You may also ask, “Can you close or liquidate your company with a Bounce Back Loan?” The answer, in short, is yes. Although BBLs carry certain considerations, it is not a barrier to closing your business officially. All you need to repay the loan and that is mandatory. 

However, it’s important to understand other options available, the procedures involved, and the potential consequences, all of which we are going to describe for you in detail in this guide.

So keep on reading! 


Can I liquidate a limited company with a Bounce Back Loan?

Yes, you can liquidate a limited company with a Bounce Back Loan. However, the loan must be repaid during the liquidation process

In the UK, if you’ve taken out a Bounce Back Loan (BBL) and your limited company needs to be liquidated, the outstanding BBL debt becomes a liability during the liquidation process. 

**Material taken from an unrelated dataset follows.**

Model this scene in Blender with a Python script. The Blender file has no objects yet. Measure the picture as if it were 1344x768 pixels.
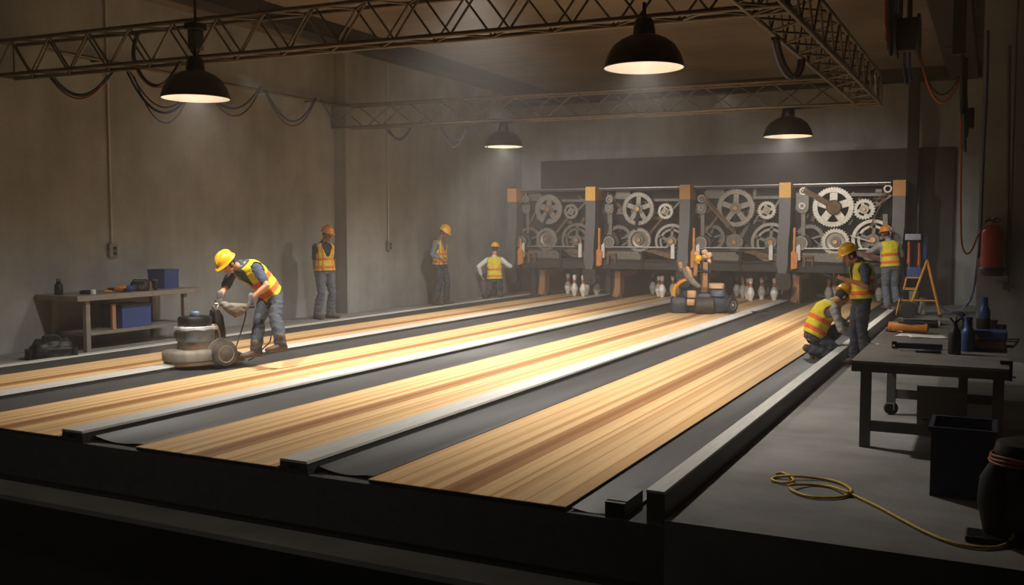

This means that before any remaining assets are distributed to shareholders or creditors, the BBL must be repaid in full

Liquidation involves closing down the company, selling its assets to pay off debts, and distributing any remaining funds to shareholders. The repayment of the BBL is part of this process. If the company doesn’t have enough assets to cover the BBL and other debts, the directors might be personally liable for the remaining balance of the loan.

What if there aren’t any assets or funds to pay for a liquidation?

If there aren’t any assets or funds to distribute to creditors or cover liquidation costs, you might consider Administrative Dissolution. Liquidation expenses typically range from £2500 to £6000.


How do I Close My Limited Company with an Unpaid Bounce Back Loan?

Closing a limited company with an unpaid Bounce Back Loan (BBL) involves several steps and considerations:

1. Seek Professional Advice: Before taking any action, consult with a qualified accountant or insolvency practitioner. They can guide you through the process and help you understand your obligations.

2. Assess Company Finances: Review your company’s financial situation to determine if it’s insolvent. If the company cannot pay its debts as they fall due or if its liabilities exceed its assets, it may be insolvent.

3. Inform Bounce Back Loan Provider: Contact your BBL provider and inform them of your intention to close the company. Discuss repayment options and negotiate a repayment plan if necessary.

4. Explore Repayment Options: You may need to repay the BBL in full, even if the company is insolvent. Explore repayment options such as using company assets to repay the loan or negotiating a settlement with the lender.

5. Initiate Company Closure: Choose the appropriate method of closing your company, either through a formal liquidation process or a voluntary strike-off. Liquidation involves appointing a liquidator to wind up the company’s affairs and distribute assets to creditors. Voluntary strike-off is a simpler process suitable for solvent companies with no outstanding debts.

6. Follow Legal Procedures: Ensure that you follow the legal procedures for closing your company, including notifying HM Revenue & Customs (HMRC), filing final accounts and tax returns, and deregistering for VAT if applicable.

Can I strike Off my company with a Bounce Back Loan?

Yes, you can strike off your company with a Bounce Back Loan, but the loan must be repaid before the strike-off process.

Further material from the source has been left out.